Spa Days Suck

Not really.  Just like they say “there’s no such thing as bad sex” (especially once you finish that mental to-do list), there’s no such thing as a bad spa treatment either. When I turned in my first book, Pregnancy Sucks, years ago, I treated myself to a massage and it was heavenly.  I decided then and there that I would continue the tradition with every major project I completed.  Ten books later, the only indulgence I had time for after turning in a book was taking the whole three minutes to let the conditioner sit on my head.  But after turning in Christmas Sucks, and before starting on my next project, I headed off to Burke-Williams.

A good friend of mine recommended something called the Hunter’s Retreat.  It’s where you lie on a table and have like a dozen shower heads over you hosing you down like a Silkwood Shower.  Then, a wonderful lady scrubs you with expholiating soap, another rinse, then a scrub with long strands of raffia, then another rinse.  I tried hard to relax, but the guilt consumed me.  I live in Southern California where you’re not supposed to flush a toilet let alone use a swimming pool’s worth of water to get clean.  I promise not to turn on another faucet until October to make up the difference.  

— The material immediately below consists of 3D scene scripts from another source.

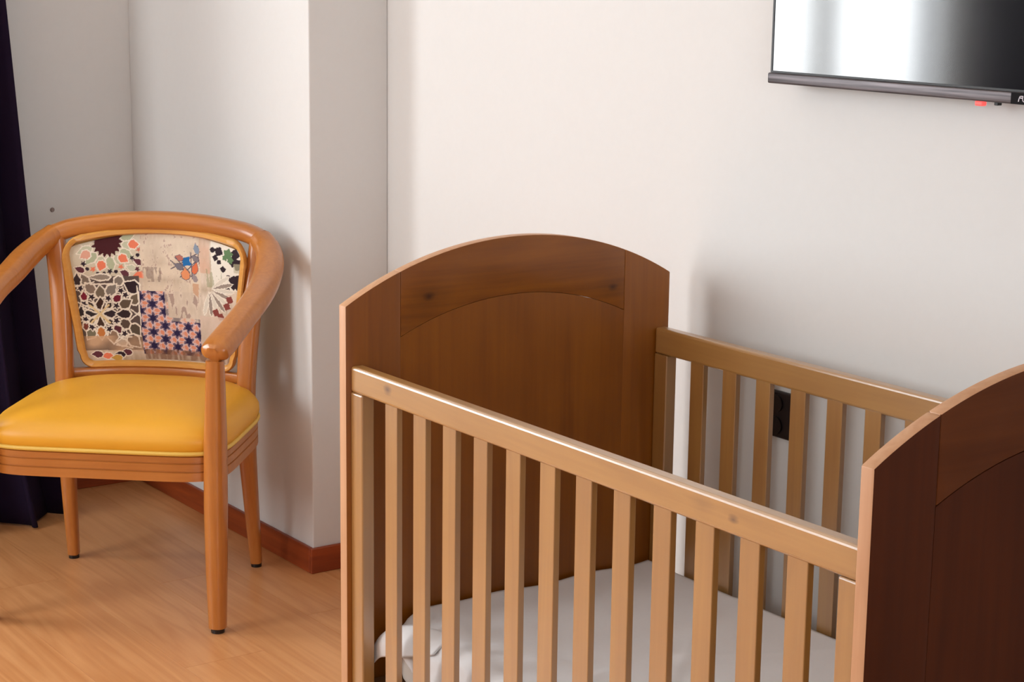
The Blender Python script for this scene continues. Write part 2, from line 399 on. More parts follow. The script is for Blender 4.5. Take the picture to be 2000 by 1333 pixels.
def crib_end(name, y0, y1, label, rnd, MV, MX):
    ym = (y0+y1)/2
    bm = bmesh.new(); zb = 0.16
    xs = lin(ST, CW-ST, 24)
    pts = [(CW-ST, zb), (ST, zb)][::-1]
    pts = [(ST-0.001, zb), (CW-ST+0.001, zb)] + [(x, inner(x)+0.001) for x in xs[::-1]]
    pts = [(x-cl.x, z-0.5) for x, z in pts]
    prism(bm, pts, 'y', y0-ym, y1-ym-0.0012 if True else 0, 0.0)
    e = obj(name, bm, MV, crib, (0, ym-cl.y, 0.5), True, 30)
    e['label'] = label
    def sub(nm, pts, mats, dy=0.0):
        bm = bmesh.new(); prism(bm, [(x-cl.x, z-0.5) for x, z in pts], 'y', y0-ym-dy, y1-ym+dy, rnd, 2)
        o = obj(nm, bm, mats, e, (0, 0, 0), True, 30)
        paint_edges(o, 0); return o
    xs = lin(0, ST, 8)
    sub('end_stile', [(0, 0.0), (ST, 0.0)] + [(x, arch(x)) for x in xs[::-1]], [MV, MAT['crib_edge']], 0.0006)
    xs = lin(CW-ST, CW, 8)
    sub('end_stile', [(CW-ST, 0.0), (CW, 0.0)] + [(x, arch(x)) for x in xs[::-1]], [MV, MAT['crib_edge']], 0.0006)
    xs = lin(ST+0.0004, CW-ST-0.0004, 28)
    sub('arched_rail', [(x, inner(x)+0.0014) for x in xs] + [(x, arch(x)) for x in xs[::-1]], [MX, MAT['crib_edge']], 0.0004)
    return e
crib_end('headboard', CL, CL+ET, 'far arched end panel, dark walnut stain', 0.0014, MAT['crib_end'], MAT['headboard_x'])
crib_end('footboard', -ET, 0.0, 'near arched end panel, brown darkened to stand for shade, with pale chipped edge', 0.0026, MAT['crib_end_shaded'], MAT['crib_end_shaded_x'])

def rail_box(nm, mat, x0, x1, y0, y1, z0, z1, bev):
    return boxobj(nm, MAT[mat], crib, x0, x1, y0, y1, z0, z1, bev, 3, False)
SWD = 0.0385
def side(xf, xb, y1, ps, inset, zt, zbt, rmat):
    """slatted side between the end panels; xf..xb rail thickness"""
    rail_box('top_rail', rmat, xf, xb, 0.0012, CL-0.0012, zbt, zt, 0.0055)
    rail_box('bottom_rail', 'rail_y', xf, xb, 0.0012, CL-0.0012, 0.140, 0.185, 0.004)
    for a, b_ in ((0.0012, 0.0385), (CL-0.040, CL-0.0012)):
        rail_box('rail_stile', 'slat', xf, xb, a, b_, 0.185, zbt, 0.003)
    bm = bmesh.new(); zz = (0.185+zbt)/2; hh = (zbt-0.185)/2
    box(bm, -0.0058, 0.0058, -SWD/2, SWD/2, -hh-0.003, hh+0.003, 0.0012, 2)
    first = obj('slat', bm, MAT['slat'], crib, (0, 0, 0))
    for k in range(12):
        o = first if k == 0 else first.copy()
        if k: COL.objects.link(o); o.parent = crib
        o.location = Vector((xf+inset, y1-k*ps-SWD/2, zz))-cl
side(0.0090, 0.0350, 1.1368, 0.0911, 0.0100, 0.8160, 0.7690, 'rail_knots')
side(0.7050, 0.7310, 1.1386, 0.0930, 0.0075, 0.8150, 0.7630, 'rail_y')
rail_box('mattress_base', 'base_board', 0.04, 0.70, 0.003, CL-0.003, 0.205, 0.222, 0.002)

# mattress and sheet
MX0, MX1, MY0, MY1, MR = 0.075, 0.690, 0.015, CL-0.014, 0.075
def corner_inset(v):
    d = max(v-(MY1-MR), (MY0+MR)-v, 0.0)
    return MR-math.sqrt(max(MR*MR-min(d, MR)**2, 0.0))
bm = bmesh.new(); pts = []
for cx_, cy_, a0 in ((MX1-MR, MY1-MR, 0), (MX0+MR, MY1-MR, 1), (MX0+MR, MY0+MR, 2), (MX1-MR, MY0+MR, 3)):
    for i in range(9):
        a = PI/2*(a0+i/8); pts.append((cx_+MR*math.cos(a)-0.3825, cy_+MR*math.sin(a)-CL/2))
prism(bm, pts, 'z', 0.2225, 0.3290, 0.020, 4)
mat_t = obj('mattress', bm, MAT['mattress'], None, (0.3825, CL/2, 0), True, 40)
tag(mat_t, 'thin foam mattress lying inside the crib under the white sheet', 'mattress')

def sheet_mesh():
    bm = bmesh.new()
    nx, ny = 90, 150
    rnd = random.Random(3)
    grid = []
    X0, X1, Y0, Y1 = 0.075, 0.690, 0.015, CL-0.014
    drop = 0.075
    for j in range(ny+1):
        row = []
        v = Y0-0.004+(Y1-Y0+0.008)*j/ny
        for i in range(nx+1):
            s = -drop+(X1-X0+drop+0.006)*i/nx          # running length across, drapes over the near (low x) side
            ZT_ = 0.3325; z = ZT_; x = X0+s; r = 0.024
            if s < r:
                if s > -r*0.57:
                    a = min((r-s)/r, PI/2); x = X0+r-(r+0.004)*math.sin(a); z = ZT_-r+r*math.cos(a)
                else:
                    x = X0-0.004; z = ZT_-r-(-r*0.57-s)
            ins = corner_inset(v)*max(0.0, 1-max(s, 0)/0.10)
            x += ins
            if z < ZT_-r and v > 1.10: z = ZT_-r+(z-(ZT_-r))*max(0.15, 1-(v-1.10)/0.07)
            y = v
            # gathers and rumples, strongest at the near corner beside the headboard
            cd = math.exp(-((v-1.06)**2/0.03+(s-0.01)**2/0.02))
            fold = math.sin(40*v+9*s+1.4*math.sin(7*s))*0.5+math.sin(21*v-38*s)*0.5
            dz = cd*0.012*(fold+0.8)+0.0022*math.sin(9*v+14*s)+0.0018*math.sin(23*v-11*s)
            dz += 0.0045*math.exp(-((v-0.75-0.35*s)/0.02)**2)+0.004*math.exp(-((v-0.95+0.5*s)/0.016)**2)+0.004*math.exp(-((v-0.52-0.8*s)/0.018)**2)
            z += max(dz, 0.0012) if s > -0.02 else 0.0
            if s < 0.0: x -= 0.006+0.005*math.sin(48*v)*min(1, -s/0.03)+0.004*math.sin(27*v+1)*min(1, -s/0.03)+cd*0.010*(1+math.sin(50*v))*min(1, -s/0.04)
            z += 0.0025*math.exp(-(v-Y1)**2/0.0005)*(1+math.sin(30*s))
            row.append(bm.verts.new((x, y, z)))
        grid.append(row)
    for j in range(ny):
        for i in range(nx):
            bm.faces.new((grid[j][i], grid[j][i+1], grid[j+1][i+1], grid[j+1][i]))
    return bm
sheet = obj('bed_sheet', sheet_mesh(), MAT['sheet'], None, (0, 0, 0), True)
md = sheet.modifiers.new('thickness', 'SOLIDIFY'); md.thickness = 0.001; md.offset = 0.0
tag(sheet, 'white cotton sheet spread over the crib mattress, rumpled at the corner', 'sheet')
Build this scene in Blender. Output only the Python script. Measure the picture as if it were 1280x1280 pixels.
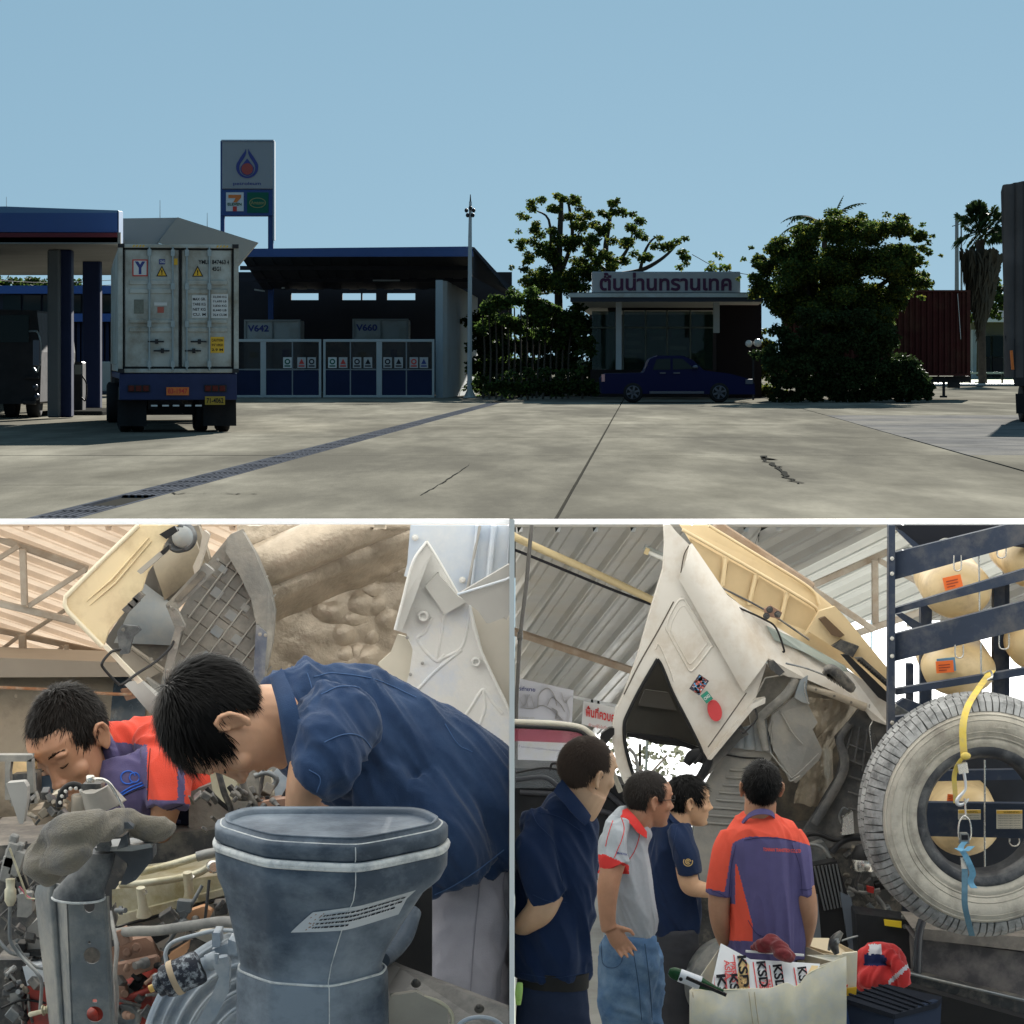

 Even so, the experience was quite heavenly.  I left relaxed and my skin is as smooth as 12 year old scotch.  The only negative I had was with the uncomfortable sandals.  Or at least I thought they were uncomfortable.  In reality, there was actually a right and left shoe inside one another so unbeknownst to me, I was walking around wearing four shoes .  Moron.  Oh, and I also took my first steam where you walk into a room so full of hot steam that you could barely see or breathe.  I tried to relax, but I was afraid I’d concentrate too hard, not realize I was suffering from asphyxiation, and die.  Aside from those things, I highly recommend the treatment. Especially for those not living in a drought ridden city, aren’t a moron, and like hot steams.  Guilt, blisters, and the whole death thing, can suck the fun out of any spa day.